From the news here. On the day of the game one fan was crushed under a transmission cabin, and the other a policeman that was badly injured with cranial lesions. However, today Garré says that "no police were badly hurt", so really, who knows? It would not be the first time information was changed or censored in Argentina, even through the years of "democracy"

Quoting Derico (Reply 10):
As you mentioned, barrabrava violence is typical in Argentina for many years, yet that has not spilled over in events like the World Cup qualifiers. So I see no reason why it should affect the Copa America. At the risk of sounding classist, two different types of fans attend the regular league games (many time the ''barrasbravas''

That is true, I had not thought of that.
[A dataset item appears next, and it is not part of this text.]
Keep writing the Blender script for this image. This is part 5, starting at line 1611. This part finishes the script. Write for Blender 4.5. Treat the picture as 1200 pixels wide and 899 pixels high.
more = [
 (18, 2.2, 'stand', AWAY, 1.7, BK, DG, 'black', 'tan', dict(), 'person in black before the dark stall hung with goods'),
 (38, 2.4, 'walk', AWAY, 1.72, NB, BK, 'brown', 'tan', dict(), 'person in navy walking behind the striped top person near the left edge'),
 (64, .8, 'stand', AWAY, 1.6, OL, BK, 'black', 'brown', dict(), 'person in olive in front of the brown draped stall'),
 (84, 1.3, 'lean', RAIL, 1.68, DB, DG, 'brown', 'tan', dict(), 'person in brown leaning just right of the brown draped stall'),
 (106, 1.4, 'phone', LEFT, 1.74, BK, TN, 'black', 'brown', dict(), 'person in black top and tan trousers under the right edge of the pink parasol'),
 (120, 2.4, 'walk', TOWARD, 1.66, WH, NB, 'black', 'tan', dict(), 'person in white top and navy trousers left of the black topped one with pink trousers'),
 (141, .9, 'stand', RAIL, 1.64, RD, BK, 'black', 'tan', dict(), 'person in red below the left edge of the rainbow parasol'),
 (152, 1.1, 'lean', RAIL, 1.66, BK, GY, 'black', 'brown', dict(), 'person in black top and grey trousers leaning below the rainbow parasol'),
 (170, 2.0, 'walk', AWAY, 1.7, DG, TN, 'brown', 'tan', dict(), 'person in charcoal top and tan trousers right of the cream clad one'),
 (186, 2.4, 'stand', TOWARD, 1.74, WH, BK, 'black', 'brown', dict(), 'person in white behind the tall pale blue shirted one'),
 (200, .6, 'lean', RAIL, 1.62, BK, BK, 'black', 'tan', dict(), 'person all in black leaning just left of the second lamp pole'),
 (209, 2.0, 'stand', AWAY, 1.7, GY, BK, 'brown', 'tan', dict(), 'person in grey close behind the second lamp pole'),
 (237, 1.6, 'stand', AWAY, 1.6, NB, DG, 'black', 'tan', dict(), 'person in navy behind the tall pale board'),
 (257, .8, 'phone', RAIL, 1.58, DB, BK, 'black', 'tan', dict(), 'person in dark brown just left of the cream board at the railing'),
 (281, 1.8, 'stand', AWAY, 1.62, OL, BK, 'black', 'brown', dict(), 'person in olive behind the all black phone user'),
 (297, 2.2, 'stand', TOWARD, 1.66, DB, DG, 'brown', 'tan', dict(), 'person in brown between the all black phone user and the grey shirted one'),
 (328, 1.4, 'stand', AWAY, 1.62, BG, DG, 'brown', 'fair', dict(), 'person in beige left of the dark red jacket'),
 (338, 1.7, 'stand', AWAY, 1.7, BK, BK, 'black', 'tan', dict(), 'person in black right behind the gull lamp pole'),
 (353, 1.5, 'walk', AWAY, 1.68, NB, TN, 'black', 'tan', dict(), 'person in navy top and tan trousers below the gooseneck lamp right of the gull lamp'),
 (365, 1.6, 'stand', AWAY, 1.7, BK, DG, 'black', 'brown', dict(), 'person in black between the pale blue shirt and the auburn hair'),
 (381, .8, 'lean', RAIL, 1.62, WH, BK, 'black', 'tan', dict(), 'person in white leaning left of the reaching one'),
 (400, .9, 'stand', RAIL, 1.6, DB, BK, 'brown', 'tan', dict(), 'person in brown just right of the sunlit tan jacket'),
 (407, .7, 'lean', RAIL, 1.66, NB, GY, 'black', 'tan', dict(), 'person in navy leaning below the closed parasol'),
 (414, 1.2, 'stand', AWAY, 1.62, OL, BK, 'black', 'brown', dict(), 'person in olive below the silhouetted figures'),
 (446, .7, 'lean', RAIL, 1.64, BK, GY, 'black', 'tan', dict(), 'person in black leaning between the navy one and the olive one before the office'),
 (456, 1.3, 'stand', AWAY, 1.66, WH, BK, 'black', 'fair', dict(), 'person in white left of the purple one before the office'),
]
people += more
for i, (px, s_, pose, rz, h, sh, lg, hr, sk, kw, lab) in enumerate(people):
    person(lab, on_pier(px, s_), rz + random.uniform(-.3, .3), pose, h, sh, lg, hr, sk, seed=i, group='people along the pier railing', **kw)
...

There is also the custom of the different teams of actually paying the barrabravas to attend the games and incite and execute the violence. Hopefully the Barrabravas won´t be an issue in the Copa America.

Quoting Derico (Reply 10):
I am very critical of the police, but if 2,000 fans want to make a mess, they will do it no matter what you do short of shooting them down.

I wholly agree with you. The issue is, it appears they won´t stop unless they are shot down. I think rubber bullets are in order. What the last two games ended up in was total savagery on the field, with fans kicking players etc. On the final that did not happened because the players were surrounded by TWO CIRCLES of police. But again Barrabravas were in the field. You can´t have that. You just can´t.

Quoting Derico (Reply 10):
Remember in this country removing protesters that block public transit is illegal... or squatters in public parks that take it over to demand housing, even if they are illegal immigrants. The problem is lack of political will, not the violence itself sadly.

Don´t forget that it was Cristina who ordered the game be opened to the public, when there was a debate still goign on among the clubs and the AFA if it should be closed. I don´t think it´s lack of politcal will, it´s a mad desire to be re-elected no matter what and try and not piss off any potential voters.